EXODUS : GODS AND KINGS (2014)

Ridley Scott réinvente Les Dix Commandements en confiant à Christian Bale le rôle d’un Moïse guerrier…

EXODUS : GODS AND KINGS

 

2014 – USA

 

Réalisé par Ridley Scott

 

Avec Christian Bale, Joel Edgerton, John Turturro, Aaron Paul, Ben Mendelsohn, Maria Valverde, Sigourney Weaver, Ben Kingsley, Isaac Andrews, Hiam Abbass

 

THEMA DIEU, LES ANGES, LA BIBLE

Ridley Scott n’était a priori pas le réalisateur le plus approprié pour s’attaquer à un récit basé sur la foi religieuse. Ouvertement agnostique, il a certes souvent laissé Dieu occuper une certaine place dans ses films, mais c’était la plupart du temps pour motiver les agissements de ses personnages – agissements aboutissant plus d’une fois à des conflits, des guerres « sacrées » et des massacres. Lorsque Peter Chernin, ancien directeur de la 20th Century Fox, lui fait passer un scénario d’Adam Cooper et Bill Collage baptisé Moses, sa réaction est mitigée. A-t-il vraiment envie de s’intéresser à un scénario s’appuyant sur l’Ancien Testament ? En lisant le scénario, ses réserves finissent par s’estomper, dans la mesure où le personnage de Moïse est d’abord présenté comme un non-croyant, réticent à l’idée de se muer en meneur de son peuple avant d’accepter finalement son destin. À l’instar du personnage principal, Ridley Scott décide de faire preuve d’ouverture d’esprit et de réaliser le film. Jugé pas assez percutant, le titre Moses est remplacé par Exodus. Mais un célèbre film d’Otto Preminger, dont le studio MGM possède les droits, porte déjà ce titre. Pour éviter la confusion et d’éventuels problèmes juridiques, la 20th Century Fox opte finalement pour Exodus : Gods and Kings.
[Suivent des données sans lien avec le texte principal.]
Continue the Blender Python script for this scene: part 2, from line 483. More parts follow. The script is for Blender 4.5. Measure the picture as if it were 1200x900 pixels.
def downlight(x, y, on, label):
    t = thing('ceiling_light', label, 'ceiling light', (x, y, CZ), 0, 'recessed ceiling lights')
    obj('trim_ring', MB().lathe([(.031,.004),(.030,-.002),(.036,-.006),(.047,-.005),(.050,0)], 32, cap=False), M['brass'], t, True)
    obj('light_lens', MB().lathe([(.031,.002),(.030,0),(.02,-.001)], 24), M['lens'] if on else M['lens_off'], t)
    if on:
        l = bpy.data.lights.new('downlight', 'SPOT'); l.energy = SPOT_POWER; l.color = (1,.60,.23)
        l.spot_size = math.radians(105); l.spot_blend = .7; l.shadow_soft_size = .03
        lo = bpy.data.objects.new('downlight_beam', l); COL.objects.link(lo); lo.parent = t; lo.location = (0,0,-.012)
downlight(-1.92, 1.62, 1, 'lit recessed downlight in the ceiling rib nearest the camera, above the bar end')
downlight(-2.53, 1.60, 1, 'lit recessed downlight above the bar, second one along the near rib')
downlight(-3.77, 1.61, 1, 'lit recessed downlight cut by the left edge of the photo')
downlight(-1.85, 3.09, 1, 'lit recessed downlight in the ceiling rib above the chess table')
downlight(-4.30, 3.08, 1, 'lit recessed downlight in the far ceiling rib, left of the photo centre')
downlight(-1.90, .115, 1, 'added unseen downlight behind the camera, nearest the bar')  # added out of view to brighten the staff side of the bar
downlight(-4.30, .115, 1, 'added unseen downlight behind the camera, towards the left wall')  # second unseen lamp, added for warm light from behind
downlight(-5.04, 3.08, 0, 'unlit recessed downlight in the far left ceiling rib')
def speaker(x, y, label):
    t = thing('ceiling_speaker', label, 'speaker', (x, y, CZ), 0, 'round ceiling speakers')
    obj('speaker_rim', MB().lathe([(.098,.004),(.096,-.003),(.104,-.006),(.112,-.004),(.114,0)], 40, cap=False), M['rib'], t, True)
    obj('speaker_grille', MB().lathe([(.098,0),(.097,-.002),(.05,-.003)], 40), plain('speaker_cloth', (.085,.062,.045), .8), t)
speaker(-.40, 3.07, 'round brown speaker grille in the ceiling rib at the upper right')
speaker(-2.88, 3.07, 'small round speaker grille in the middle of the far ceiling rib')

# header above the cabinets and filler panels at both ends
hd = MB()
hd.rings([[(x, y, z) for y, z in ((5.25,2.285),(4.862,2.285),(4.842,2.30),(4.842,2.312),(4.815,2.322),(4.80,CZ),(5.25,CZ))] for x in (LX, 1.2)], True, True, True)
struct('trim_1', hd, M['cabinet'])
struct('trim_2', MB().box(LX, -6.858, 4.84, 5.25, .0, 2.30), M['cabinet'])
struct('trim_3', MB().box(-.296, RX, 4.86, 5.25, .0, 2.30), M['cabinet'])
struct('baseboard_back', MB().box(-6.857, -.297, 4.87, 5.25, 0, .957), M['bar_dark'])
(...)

L’histoire prend place en l’an 1300 avant JC et, comme souvent chez Ridley Scott, commence par une gigantesque bataille. Ici, ce sont les Égyptiens qui s’opposent aux Hittites, menés par Ramsès (Joel Edgerton) et son demi-frère Moïse (Christian Bale) sous l’œil bienveillant du vénérable Seti (John Turturro) dont le règne s’achève bientôt. Lorsque Ramsès se retrouve sur le trône et découvre les origines de Moïse, la situation bascule et nous rappelle, par bien des aspects, l’arc dramatique de Gladiator. Il est en effet question une fois de plus d’un général des armées déchu qui prend la fuite et organise le soulèvement des esclaves contre l’oppresseur. Ce dernier est représenté par un souverain immature et capricieux qui vient d’accéder au pouvoir. Une réplique lie d’ailleurs les deux films. Lorsque Ramsès se tient près de son fils endormi et lui dit « tu dors si bien parce que tu sais que tu es aimé », il répète mot-à-mot la phrase que prononce Commode devant le lit de son neveu.

Foi ou schizophrénie ?

L’histoire de Moïse ayant maintes fois été portée à l’écran, Ridley Scott sait qu’il doit se distinguer en apportant une touche très personnelle. Au-delà de l’accentuation du caractère guerrier du film – Moïse est d’abord décrit comme un général efficace et un combattant aguerri -, le réalisateur laisse transparaître son scepticisme en abordant les nombreux miracles décrits dans l’Ancien testament sous un jour réaliste. C’est notamment le cas des dix plaies qui frappent l’Égypte (chacune ou presque trouvant une explication cartésienne) ou de l’ouverture de la mer Rouge (traitée ici comme un tsunami). Le choix le plus surprenant en ce domaine demeure sa visualisation de Dieu. À l’encontre de la représentation traditionnelle héritée des Dix Commandements de Cecil B. De Mille, autrement dit une voix caverneuse surgie des nuages, le cinéaste choisit de laisser Dieu s’exprimer à travers la présence d’un petit garçon énigmatique. Mais celui-ci existe-t-il réellement ? Il est permis d’en douter. Plusieurs plans larges, montrant Moïse qui parle tout seul en croyant s’adresser au jeune messager, semblent contredire la tangibilité de sa présence. Tout comme ce buisson ardent qui pourrait tout aussi bien être le fruit de son imagination. Ce meneur d’hommes touché par la foi ne serait-il donc qu’un illuminé schizophrénique en proie à des fréquentes hallucinations ? Une porte reste volontairement ouverte vers cette interprétation triviale, et c’est sans conteste l’un des aspects les plus intéressants de cette réinvention du célèbre épisode biblique, portée par la prestation solide, charismatique et habitée d’un Christian Bale comme toujours pleinement investi.